■ Aim of the exercise
Pick every line from the data that holds the word "bevel".

■ Data section
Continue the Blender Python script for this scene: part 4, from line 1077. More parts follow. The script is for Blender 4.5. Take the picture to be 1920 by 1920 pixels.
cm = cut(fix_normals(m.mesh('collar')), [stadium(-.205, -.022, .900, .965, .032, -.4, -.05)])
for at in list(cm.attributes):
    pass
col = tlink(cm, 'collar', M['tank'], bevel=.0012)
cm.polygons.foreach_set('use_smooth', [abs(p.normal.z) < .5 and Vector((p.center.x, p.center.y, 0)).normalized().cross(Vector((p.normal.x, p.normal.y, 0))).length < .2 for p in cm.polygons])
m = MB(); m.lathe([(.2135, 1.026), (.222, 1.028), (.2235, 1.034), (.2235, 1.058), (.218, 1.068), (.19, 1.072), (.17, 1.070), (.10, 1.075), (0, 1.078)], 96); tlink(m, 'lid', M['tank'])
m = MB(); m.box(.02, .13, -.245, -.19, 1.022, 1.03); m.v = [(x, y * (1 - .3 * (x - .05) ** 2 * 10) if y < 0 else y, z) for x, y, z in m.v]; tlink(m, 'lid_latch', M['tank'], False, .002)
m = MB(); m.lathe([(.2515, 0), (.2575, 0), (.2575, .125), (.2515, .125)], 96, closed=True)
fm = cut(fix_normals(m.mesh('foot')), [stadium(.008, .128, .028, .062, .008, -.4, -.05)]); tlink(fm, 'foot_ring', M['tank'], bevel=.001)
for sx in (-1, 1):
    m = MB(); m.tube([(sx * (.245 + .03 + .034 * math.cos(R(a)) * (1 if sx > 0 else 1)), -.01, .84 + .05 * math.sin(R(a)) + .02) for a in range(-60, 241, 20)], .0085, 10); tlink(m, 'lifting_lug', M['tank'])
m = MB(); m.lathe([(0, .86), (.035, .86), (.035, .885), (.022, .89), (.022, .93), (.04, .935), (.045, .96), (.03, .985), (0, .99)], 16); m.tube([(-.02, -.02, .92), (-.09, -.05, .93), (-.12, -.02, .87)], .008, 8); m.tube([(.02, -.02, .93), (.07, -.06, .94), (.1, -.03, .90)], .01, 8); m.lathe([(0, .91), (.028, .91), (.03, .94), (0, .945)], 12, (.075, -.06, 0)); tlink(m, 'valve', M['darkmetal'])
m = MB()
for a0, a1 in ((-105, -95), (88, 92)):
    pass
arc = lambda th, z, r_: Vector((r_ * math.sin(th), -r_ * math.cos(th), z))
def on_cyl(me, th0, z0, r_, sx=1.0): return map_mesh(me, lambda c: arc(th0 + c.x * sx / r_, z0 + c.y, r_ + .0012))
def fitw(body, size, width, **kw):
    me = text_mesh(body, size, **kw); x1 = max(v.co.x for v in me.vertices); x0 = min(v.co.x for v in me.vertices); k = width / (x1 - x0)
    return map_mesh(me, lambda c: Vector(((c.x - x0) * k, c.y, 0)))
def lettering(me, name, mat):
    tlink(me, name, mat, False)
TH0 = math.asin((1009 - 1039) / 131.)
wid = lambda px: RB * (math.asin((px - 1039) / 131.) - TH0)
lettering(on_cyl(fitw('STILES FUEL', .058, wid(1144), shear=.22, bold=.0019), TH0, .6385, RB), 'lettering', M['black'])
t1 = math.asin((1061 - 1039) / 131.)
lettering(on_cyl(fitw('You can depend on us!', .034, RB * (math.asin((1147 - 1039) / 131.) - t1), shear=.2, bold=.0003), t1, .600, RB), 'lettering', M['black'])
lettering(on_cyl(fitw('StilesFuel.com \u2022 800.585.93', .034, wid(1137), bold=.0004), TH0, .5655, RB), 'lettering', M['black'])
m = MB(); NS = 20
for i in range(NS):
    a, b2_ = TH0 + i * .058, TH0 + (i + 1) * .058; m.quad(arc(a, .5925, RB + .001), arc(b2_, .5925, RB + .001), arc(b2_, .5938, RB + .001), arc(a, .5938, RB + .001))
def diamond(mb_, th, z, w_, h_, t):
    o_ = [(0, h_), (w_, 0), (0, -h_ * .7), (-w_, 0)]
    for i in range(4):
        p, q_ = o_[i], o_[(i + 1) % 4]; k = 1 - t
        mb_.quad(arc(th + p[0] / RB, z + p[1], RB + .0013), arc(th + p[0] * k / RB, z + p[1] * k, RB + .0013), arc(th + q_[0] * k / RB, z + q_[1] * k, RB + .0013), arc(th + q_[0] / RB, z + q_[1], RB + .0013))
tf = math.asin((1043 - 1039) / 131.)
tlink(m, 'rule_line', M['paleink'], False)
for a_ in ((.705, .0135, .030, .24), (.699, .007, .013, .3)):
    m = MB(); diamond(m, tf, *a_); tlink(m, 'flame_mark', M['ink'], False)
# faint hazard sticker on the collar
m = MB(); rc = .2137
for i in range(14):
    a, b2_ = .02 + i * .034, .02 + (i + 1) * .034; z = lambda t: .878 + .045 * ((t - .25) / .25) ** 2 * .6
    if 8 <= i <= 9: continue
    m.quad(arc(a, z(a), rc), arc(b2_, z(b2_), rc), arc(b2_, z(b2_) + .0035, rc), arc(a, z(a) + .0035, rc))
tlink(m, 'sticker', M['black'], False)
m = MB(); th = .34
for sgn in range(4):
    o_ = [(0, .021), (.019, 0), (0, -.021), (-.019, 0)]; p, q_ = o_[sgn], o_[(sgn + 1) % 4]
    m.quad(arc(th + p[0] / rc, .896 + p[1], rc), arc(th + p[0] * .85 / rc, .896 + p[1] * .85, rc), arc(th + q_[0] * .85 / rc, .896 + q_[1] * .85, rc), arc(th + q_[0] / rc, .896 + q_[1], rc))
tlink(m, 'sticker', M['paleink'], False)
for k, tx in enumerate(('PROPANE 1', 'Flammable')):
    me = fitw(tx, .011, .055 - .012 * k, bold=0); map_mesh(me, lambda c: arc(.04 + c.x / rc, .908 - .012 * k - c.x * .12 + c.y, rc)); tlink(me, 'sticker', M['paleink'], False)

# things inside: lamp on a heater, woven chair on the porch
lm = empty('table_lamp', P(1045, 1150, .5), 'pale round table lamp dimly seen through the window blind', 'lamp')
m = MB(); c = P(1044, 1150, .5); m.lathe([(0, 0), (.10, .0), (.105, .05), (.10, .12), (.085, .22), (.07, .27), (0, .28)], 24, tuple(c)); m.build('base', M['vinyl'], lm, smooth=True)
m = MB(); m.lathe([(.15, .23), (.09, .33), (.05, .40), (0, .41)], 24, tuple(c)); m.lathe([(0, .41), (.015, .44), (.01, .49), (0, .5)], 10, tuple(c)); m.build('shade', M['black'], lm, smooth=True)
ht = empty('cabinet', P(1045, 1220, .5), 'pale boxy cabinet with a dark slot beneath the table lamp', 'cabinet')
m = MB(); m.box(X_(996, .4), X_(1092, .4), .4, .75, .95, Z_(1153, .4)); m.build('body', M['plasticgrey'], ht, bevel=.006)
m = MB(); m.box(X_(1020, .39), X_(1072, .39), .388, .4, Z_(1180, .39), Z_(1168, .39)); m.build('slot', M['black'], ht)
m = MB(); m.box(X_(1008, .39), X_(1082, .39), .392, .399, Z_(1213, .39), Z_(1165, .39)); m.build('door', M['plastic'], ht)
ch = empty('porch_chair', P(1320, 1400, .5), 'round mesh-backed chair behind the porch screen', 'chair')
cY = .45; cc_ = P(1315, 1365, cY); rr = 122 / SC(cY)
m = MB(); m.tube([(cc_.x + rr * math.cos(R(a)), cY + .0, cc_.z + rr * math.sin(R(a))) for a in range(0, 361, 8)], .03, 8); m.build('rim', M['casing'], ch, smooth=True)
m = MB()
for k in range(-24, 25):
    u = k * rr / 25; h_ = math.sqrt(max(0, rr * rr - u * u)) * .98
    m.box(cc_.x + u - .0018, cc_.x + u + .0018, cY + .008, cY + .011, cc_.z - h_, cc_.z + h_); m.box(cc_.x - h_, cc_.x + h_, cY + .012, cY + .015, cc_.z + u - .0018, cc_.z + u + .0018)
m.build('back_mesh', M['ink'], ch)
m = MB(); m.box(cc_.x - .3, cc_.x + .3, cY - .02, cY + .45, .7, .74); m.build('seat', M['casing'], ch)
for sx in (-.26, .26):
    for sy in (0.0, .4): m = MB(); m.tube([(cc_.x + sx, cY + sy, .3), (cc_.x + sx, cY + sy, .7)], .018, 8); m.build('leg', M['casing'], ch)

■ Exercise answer
col = tlink(cm, 'collar', M['tank'], bevel=.0012)
fm = cut(fix_normals(m.mesh('foot')), [stadium(.008, .128, .028, .062, .008, -.4, -.05)]); tlink(fm, 'foot_ring', M['tank'], bevel=.001)
m = MB(); m.box(X_(996, .4), X_(1092, .4), .4, .75, .95, Z_(1153, .4)); m.build('body', M['plasticgrey'], ht, bevel=.006)